# TO BE DONE
Exactly the lines between the line containing "Recreate this scene" and the line containing "C = scene.collection", together with those two lines, are to be output.

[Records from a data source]
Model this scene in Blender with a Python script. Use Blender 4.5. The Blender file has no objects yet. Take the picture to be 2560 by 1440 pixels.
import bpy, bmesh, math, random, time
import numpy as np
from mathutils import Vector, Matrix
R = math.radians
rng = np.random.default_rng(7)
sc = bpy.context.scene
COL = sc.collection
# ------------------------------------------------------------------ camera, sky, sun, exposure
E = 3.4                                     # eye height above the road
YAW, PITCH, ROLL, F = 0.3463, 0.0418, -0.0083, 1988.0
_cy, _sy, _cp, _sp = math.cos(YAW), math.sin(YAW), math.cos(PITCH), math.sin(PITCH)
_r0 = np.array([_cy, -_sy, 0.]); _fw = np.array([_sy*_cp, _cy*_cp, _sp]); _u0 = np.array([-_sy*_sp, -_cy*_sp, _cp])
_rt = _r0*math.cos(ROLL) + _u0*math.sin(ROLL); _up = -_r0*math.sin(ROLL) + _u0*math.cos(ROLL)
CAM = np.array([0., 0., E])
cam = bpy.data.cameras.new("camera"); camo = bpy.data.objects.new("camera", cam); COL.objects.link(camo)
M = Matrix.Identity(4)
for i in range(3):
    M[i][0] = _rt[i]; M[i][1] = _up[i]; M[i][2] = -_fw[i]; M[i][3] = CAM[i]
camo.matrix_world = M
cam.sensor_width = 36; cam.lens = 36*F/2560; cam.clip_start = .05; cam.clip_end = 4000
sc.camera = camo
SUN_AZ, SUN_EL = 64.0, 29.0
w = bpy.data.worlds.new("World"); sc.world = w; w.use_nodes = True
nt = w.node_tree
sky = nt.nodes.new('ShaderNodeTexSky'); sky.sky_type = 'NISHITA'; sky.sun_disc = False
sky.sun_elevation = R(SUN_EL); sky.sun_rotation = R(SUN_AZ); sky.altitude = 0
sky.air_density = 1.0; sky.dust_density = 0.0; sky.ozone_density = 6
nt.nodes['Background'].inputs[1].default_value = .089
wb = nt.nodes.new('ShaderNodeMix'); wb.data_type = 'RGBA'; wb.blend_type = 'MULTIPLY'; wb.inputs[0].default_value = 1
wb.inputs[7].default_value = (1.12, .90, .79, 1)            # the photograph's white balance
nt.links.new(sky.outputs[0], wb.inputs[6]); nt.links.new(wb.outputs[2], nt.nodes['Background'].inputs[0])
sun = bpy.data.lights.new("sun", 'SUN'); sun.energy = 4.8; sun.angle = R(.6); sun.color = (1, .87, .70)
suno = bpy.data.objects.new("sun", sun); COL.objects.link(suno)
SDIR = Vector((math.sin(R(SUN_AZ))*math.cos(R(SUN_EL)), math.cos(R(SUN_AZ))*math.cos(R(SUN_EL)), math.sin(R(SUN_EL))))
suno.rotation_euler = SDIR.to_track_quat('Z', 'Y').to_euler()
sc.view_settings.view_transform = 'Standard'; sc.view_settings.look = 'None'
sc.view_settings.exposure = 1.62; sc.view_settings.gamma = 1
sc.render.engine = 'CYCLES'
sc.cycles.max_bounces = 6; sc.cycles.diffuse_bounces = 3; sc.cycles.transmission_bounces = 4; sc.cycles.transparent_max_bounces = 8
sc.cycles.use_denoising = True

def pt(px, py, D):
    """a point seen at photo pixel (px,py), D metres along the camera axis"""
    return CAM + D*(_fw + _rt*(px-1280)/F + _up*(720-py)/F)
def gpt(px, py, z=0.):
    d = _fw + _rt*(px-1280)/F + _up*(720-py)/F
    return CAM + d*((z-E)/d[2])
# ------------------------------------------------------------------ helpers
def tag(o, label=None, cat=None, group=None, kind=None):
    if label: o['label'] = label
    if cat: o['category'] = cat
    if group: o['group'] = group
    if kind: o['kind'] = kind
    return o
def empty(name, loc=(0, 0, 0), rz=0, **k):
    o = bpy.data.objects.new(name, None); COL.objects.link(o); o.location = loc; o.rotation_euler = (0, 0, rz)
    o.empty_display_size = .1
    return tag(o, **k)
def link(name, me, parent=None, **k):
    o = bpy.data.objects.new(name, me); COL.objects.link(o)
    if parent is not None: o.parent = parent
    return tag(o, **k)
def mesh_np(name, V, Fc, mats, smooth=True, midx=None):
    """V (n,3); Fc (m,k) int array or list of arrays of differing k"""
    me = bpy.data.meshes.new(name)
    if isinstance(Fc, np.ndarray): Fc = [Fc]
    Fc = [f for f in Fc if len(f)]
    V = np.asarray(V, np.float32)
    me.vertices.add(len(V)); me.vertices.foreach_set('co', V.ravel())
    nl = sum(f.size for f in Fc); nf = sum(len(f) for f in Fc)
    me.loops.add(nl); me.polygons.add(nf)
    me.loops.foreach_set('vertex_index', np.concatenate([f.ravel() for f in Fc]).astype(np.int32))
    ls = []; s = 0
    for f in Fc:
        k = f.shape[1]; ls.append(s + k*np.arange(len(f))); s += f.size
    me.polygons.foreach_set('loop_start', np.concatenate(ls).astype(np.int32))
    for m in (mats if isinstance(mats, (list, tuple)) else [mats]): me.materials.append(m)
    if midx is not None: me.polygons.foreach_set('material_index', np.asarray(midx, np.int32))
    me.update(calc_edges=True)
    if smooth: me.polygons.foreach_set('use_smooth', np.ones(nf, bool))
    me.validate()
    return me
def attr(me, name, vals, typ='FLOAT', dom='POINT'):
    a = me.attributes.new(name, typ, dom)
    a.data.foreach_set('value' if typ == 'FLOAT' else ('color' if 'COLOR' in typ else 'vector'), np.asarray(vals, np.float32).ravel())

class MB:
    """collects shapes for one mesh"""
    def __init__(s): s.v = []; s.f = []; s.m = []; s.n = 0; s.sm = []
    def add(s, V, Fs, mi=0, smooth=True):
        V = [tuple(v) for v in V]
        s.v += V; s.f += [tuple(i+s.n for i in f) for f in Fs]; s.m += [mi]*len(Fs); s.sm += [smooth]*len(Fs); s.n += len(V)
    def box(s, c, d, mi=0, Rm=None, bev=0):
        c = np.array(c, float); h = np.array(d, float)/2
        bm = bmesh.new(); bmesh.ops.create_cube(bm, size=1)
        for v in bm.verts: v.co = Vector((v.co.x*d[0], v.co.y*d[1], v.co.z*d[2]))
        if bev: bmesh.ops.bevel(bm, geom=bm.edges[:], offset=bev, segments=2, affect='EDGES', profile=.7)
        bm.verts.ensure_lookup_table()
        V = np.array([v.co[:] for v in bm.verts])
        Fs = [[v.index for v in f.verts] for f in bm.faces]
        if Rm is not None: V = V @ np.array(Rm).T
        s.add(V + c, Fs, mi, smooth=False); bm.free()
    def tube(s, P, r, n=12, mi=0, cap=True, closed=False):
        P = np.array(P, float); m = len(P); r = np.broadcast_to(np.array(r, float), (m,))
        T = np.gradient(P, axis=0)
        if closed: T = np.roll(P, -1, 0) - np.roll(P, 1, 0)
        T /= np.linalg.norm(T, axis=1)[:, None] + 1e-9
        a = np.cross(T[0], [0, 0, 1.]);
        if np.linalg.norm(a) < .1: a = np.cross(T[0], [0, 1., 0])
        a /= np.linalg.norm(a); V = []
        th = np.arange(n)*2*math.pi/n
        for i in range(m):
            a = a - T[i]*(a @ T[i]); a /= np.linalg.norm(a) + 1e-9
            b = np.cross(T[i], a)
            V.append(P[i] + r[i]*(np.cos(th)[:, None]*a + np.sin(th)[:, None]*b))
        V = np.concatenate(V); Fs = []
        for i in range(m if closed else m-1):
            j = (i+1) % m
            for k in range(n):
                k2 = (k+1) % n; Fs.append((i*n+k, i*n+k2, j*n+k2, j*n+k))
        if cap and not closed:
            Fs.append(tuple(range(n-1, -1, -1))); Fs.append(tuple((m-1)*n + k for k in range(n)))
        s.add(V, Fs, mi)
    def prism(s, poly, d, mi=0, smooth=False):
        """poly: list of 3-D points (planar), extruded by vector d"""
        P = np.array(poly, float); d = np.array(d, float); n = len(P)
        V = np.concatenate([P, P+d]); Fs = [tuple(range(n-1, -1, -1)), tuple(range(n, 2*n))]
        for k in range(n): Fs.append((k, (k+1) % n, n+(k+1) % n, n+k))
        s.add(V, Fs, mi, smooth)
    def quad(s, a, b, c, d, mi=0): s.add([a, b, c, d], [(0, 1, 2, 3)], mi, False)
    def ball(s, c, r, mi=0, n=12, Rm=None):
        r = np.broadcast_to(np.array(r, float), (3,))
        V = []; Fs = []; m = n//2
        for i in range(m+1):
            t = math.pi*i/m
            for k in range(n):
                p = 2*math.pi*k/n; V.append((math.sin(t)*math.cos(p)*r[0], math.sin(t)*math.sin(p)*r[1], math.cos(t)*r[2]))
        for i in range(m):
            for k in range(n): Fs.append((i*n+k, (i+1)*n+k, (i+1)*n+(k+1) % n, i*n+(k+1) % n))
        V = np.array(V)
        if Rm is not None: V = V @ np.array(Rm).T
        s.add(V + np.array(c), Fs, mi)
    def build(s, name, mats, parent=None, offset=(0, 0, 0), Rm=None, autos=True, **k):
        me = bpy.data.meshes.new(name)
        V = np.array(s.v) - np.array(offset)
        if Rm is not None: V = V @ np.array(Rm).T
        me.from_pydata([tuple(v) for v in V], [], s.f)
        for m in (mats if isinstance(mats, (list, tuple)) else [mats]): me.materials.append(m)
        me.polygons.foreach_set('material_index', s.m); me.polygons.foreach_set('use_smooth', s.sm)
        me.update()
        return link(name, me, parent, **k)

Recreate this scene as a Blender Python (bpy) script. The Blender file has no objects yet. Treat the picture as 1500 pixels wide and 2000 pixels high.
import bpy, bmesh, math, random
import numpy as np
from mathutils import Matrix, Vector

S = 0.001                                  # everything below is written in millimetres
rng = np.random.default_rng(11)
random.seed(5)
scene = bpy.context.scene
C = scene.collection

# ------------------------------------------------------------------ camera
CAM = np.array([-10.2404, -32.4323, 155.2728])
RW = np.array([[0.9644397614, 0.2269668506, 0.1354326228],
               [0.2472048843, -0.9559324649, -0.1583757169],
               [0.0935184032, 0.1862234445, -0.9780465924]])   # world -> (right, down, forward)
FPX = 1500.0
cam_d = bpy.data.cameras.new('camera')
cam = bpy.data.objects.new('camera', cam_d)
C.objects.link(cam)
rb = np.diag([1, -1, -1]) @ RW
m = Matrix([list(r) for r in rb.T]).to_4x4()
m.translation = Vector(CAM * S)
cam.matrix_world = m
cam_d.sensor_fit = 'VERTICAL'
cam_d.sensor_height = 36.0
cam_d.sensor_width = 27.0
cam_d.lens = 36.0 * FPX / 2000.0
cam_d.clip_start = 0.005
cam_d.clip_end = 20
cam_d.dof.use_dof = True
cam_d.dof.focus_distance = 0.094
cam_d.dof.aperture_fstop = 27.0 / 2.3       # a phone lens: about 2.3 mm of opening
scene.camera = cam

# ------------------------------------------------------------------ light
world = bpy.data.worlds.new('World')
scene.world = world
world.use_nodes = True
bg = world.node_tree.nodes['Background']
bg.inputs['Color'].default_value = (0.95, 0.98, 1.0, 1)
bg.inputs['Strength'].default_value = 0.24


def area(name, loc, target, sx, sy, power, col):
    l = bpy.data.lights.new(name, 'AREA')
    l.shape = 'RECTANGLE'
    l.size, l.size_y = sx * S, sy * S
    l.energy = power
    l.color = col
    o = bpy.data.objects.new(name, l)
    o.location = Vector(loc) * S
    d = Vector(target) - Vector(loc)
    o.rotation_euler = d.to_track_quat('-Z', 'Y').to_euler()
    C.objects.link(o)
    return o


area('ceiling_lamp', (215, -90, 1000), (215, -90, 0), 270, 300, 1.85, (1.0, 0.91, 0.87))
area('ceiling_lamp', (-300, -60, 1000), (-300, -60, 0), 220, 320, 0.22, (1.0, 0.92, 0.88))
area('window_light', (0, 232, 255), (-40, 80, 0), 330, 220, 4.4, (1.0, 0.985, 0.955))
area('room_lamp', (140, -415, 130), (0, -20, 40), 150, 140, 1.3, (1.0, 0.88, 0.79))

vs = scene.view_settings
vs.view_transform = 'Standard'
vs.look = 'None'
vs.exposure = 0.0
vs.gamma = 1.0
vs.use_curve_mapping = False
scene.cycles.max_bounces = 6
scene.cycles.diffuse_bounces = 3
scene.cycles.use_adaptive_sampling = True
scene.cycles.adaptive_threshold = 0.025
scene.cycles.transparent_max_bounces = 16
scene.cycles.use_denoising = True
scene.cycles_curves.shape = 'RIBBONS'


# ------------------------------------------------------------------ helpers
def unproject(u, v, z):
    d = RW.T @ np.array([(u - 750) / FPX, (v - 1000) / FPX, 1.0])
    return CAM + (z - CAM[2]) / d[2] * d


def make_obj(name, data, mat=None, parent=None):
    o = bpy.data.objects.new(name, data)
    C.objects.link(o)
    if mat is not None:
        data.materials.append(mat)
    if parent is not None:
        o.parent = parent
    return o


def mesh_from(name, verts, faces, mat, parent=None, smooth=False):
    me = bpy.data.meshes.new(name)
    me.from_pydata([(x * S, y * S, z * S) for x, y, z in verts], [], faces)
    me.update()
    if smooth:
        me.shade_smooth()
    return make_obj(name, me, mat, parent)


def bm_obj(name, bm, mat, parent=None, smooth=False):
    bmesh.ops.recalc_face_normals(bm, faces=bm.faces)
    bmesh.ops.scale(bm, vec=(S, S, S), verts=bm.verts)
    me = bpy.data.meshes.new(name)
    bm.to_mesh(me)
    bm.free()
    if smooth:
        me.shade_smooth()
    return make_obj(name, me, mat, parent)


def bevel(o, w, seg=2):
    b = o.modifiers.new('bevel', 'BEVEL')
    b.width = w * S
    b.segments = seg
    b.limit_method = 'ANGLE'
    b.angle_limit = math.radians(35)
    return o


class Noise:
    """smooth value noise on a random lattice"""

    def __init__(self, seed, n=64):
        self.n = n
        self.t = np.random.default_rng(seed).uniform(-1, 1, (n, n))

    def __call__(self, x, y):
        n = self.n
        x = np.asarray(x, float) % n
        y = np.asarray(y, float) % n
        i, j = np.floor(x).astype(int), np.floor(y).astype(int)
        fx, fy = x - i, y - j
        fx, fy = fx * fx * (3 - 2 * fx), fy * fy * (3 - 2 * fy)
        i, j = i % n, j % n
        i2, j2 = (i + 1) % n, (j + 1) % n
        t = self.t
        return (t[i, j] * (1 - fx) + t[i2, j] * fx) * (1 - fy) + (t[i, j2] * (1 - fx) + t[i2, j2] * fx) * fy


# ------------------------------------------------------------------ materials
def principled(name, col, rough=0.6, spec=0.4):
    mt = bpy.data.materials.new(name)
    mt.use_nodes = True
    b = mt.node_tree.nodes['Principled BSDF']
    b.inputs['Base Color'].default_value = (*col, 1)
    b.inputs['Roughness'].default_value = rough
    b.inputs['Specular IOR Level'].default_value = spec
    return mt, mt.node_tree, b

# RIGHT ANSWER
Recreate this scene as a Blender Python (bpy) script. The Blender file has no objects yet. Treat the picture as 1500 pixels wide and 2000 pixels high.
import bpy, bmesh, math, random
import numpy as np
from mathutils import Matrix, Vector

S = 0.001                                  # everything below is written in millimetres
rng = np.random.default_rng(11)
random.seed(5)
scene = bpy.context.scene
C = scene.collection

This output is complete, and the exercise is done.